Why I won’t be buying an iPhone for two more years
Will Sullivan points to an Engadget post that Apple’s exclusive deal with AT&T on the iPhone has been extended through 2010. The details actually come from a long USAToday article that amounts to a hagiography of AT&T CEO Randall Stephenson.
The money quote:
The U.S. cellphone market is rapidly approaching “saturation” — meaning everybody who wants a cellphone already has one. To add subscribers, he says, carriers basically have to steal them from each other. That’s where the iPhone could come in handy, he says.
In exchange for its payout, AT&T got a year extension, into 2010, on its exclusive distribution deal with Apple, people familiar with the matter say. Sources asked to not be named because the terms are confidential.
Under the original iPhone contract, Apple had the right to offer the device to other carriers beginning in 2009. If Apple exercised that clause, AT&T would have lost one of its biggest points of leverage with customers — exclusive access to the iPhone. Nailing the extension “is a very big deal,” Entner says.
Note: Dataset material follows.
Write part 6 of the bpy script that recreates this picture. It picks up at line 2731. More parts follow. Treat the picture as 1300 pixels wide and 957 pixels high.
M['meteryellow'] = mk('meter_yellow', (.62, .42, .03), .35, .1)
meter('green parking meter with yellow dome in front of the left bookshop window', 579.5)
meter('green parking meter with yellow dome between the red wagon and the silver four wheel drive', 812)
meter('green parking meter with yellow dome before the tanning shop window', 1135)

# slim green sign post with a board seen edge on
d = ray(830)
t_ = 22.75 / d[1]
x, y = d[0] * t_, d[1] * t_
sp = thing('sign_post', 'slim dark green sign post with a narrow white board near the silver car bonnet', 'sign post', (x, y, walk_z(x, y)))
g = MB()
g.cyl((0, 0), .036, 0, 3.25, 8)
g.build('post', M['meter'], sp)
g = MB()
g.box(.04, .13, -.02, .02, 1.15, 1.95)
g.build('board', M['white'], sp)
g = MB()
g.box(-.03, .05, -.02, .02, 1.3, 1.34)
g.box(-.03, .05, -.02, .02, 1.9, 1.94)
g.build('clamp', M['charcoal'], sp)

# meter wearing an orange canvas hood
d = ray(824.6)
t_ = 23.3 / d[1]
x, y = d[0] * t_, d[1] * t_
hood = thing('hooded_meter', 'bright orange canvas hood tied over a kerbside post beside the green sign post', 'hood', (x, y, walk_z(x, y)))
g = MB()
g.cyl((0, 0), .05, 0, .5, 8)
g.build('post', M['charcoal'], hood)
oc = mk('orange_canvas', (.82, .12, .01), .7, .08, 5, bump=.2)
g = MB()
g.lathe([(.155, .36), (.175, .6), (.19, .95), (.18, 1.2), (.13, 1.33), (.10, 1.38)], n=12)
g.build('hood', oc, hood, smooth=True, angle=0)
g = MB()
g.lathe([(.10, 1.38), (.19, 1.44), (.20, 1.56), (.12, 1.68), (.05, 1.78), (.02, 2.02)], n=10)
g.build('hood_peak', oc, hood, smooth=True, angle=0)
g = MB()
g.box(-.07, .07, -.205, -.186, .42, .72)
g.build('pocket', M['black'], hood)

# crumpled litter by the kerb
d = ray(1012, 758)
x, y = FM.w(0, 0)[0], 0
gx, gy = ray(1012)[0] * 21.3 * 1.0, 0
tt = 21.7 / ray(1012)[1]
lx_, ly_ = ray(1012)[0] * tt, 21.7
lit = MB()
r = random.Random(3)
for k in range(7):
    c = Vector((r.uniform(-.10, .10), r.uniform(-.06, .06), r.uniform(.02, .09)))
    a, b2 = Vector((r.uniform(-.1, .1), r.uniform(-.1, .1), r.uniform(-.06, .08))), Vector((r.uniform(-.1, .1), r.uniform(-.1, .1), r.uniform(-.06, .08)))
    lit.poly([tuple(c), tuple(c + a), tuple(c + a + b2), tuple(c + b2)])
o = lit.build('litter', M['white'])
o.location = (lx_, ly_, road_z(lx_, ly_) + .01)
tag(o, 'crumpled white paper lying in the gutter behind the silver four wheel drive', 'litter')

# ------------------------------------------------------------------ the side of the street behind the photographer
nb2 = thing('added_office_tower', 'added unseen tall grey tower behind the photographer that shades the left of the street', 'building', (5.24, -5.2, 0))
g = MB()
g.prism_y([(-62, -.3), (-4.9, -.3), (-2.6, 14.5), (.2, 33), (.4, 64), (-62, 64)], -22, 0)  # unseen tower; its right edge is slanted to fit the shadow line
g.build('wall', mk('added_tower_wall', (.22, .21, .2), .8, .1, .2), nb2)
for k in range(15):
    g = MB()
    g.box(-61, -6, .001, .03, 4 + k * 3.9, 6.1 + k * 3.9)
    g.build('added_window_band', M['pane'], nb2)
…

Stephenson hasn’t apologized for letting the National Security Agency spy on Americans’ Internet usage.
So I guess I’ll have to wait until after 2010 to look into purchasing an iPhone. Or, like my department chair, I’ll keep my cheap Motorola phone and get an iPod touch and rely on wireless for my Internet fix.
This is nothing new. As I said when the first iPhone debuted last year:
Don’t get me wrong, I don’t necessarily have a problem switching cell phone carriers, but I despise being forced to do so for a phone which should work with any carrier (a la, landline phones).